ルカの福音書23章32~38節

そのとき、イエスはこう言われた。「父よ、彼らをお赦しください。彼らは、自分が何をしているのかが分かっていないのです。」彼らはイエスの衣を分けるために、くじを引いた。      ルカの福音書23章34節 (p.170)

序 論) 主イエスは、総督ピラトによって刑が決められ、ローマ兵たちに引き渡されました。(24-25)
 主は十字架を負われ、ゴルゴタへの道を歩まれます。(26-31)
 そこに着かれた主は十字架にかかられます。(32-33)
 主イエスのみことばと十字架の周りにいた人たちの言動を通して示されることは…

1.いのちを捨てられた主イエス
 主イエスは、十字架の上で祈られました。(34)   (「十字架上の七言」の第一言)
 「自分の敵を愛し、自分を迫害する者のために祈りなさい。」(マタイの福音書5章44節p9)と語ってこられた主は、ここでもそのご愛を示されたのです。
 この祈りは、大祭司としてのとりなしの祈りでもありました。
 十字架の近くにいた兵士たちは、くじ引きをして主の着物を分け合いました。(34)
 このように死刑囚の衣服を分け合うのは、当時の慣習になっていました。同時にこれは、詩篇22篇18節の言葉の成就でもありました。(p953)
 ユダヤ議会の議員たちは主イエスをあざけりました。(35)神様によりキリスト(救い主)として「選ばれた者」であるなら、まず自分自身を救うことができるはずである、という考え出た彼らの言葉でした。
 兵士たちは「酸いぶどう酒」を主イエスの御前に差し出します。(36) これは、本来は囚人の苦痛を和らげるためのものでしたが、彼らは嘲(あざけ)りの道具として用いました。(37)
 しかし、主イエスはご自身の御力を自分のためには使うことをなさいませんでした。
 主はすべての人を罪から救うために、ご自分のいのちを捨てられたのです。                  

 2. 十字架による救い
 主イエスの十字架に「これはユダヤ人の王」という札がつけられました。これは、刑の様子を見ている通行人が読めるようにと書かれたものでした。(38)
 これは総督ピラトが、ユダヤの宗教指導者たちに対する腹いせのために書かせたものでした。(ヨハネの福音書19章19-22節p225)
 ピラトは、主イエスに何の罪もないことを知りながら、主を十字架につけることを許しました。
 ユダヤの宗教指導者たちは、主を十字架につけるため、ありもしない罪をきせました。彼らの心の内には主に対するねたみの思いがあったのです。 (マタイの福音書27章18節p60)  (マルコの福音書15章10節p102)
 主イエスがエルサレムに入城されたときは喜んで歓迎した民衆でしたが、判決のときになると彼らは祭司たちに扇動され、主を十字架につけるようにピラトに求めました。
 主イエスの弟子たちは、主が捕らえられるとき、逃げ出してしまいました。
 彼らは皆、神様の御思いが何かを考えようとせず、主イエスが本当はどのようなお方であるかを知りませんでした。
 このように主イエスが受けられた御苦しみと十字架に、彼らの罪があらわれています。
 主イエスの祈りの中の「彼ら」(34)は、兵士や宗教指導者たちだけでなく、主イエスの十字架に関わったすべての人たちが含まれていました。

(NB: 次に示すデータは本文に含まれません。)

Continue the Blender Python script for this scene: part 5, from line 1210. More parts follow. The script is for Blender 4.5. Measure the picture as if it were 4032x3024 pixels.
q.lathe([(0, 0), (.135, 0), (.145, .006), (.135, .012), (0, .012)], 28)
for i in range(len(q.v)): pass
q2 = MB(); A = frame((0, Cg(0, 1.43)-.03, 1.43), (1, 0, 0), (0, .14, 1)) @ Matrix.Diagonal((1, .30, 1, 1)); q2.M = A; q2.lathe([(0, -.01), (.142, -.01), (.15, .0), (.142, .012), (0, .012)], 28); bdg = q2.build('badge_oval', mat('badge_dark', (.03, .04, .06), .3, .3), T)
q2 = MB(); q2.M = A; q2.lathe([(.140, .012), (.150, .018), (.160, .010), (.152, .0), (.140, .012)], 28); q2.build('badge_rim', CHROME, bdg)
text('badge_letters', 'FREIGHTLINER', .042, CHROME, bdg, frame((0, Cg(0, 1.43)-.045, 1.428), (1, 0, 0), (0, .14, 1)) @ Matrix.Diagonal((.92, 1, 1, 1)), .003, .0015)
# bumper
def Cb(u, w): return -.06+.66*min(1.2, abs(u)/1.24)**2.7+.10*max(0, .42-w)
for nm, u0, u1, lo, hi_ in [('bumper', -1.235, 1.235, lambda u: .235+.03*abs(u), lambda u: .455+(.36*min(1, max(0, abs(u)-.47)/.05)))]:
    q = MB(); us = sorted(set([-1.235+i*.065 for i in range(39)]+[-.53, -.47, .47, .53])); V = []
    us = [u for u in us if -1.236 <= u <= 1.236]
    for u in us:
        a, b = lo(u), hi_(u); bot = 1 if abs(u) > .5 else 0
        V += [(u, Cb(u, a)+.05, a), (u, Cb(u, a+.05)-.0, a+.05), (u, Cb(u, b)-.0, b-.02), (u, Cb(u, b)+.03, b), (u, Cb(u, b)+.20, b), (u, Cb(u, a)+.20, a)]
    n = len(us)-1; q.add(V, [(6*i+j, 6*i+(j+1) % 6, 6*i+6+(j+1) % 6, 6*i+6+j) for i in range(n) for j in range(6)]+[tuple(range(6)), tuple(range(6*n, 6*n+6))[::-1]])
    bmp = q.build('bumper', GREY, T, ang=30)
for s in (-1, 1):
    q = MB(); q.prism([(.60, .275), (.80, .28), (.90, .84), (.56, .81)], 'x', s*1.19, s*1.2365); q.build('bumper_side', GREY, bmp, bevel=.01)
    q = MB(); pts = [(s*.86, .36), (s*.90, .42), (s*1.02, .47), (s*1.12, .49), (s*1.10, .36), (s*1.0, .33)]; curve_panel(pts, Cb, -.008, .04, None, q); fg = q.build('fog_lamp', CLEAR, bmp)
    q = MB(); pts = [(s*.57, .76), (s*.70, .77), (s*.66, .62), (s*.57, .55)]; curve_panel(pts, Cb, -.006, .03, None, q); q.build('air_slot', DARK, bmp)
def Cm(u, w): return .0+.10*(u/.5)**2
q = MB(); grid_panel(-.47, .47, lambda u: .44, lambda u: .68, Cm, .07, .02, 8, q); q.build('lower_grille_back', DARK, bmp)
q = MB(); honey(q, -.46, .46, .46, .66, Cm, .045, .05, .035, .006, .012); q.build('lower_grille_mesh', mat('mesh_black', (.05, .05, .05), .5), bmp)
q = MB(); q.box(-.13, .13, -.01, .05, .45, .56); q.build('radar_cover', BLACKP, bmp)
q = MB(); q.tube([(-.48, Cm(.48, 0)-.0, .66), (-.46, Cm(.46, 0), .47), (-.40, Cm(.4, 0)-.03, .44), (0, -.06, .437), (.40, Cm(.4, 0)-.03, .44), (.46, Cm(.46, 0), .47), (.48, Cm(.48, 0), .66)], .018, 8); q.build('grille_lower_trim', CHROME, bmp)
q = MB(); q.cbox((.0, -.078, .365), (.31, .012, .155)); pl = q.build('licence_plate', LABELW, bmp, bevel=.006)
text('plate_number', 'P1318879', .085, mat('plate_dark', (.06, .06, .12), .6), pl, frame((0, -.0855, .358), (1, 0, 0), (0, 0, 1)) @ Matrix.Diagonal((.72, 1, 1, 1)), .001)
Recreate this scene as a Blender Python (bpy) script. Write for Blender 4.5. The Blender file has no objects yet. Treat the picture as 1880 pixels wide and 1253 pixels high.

結 論)主イエスの十字架刑に直接、関わった人たち、十字架の周りにいた人たちの姿は私たちの罪のあらわれでもあります。
 主が十字架にかかられたのは、すべての人が受けるべき罪の罰をご自分が身代わりに負われ、人を罪から救うためでした。それ故、死に至るまで、十字架上で苦しみを受けられたのです。
 十字架にかかられた主イエスこそ、神のキリストであり、真の王です。
 主イエスの十字架上での赦しの祈りは、すべての人の、そして私たちのための祈りでもありました。
 主は今も、父なる神様の御前で私たち一人ひとりのためにとりなし祈っておられます。 (ローマ人への手紙8章34節p311)
 私たちも周りの人たちのために愛と赦しの思いをもってとりなし祈りましょう。(エペソ人への手紙4章32節p389)
 「互に情深く、あわれみ深い者となり、神がキリストにあってあなたがたをゆるして下さったように、あなたがたも互にゆるし合いなさい。」(同上 口語訳)
 一人でも多くの人が主イエスを信じて救いの恵みにあずかることができますようにと祈りつつ、主を仰ぎ、レント(四旬節)のときを過ごしましょう。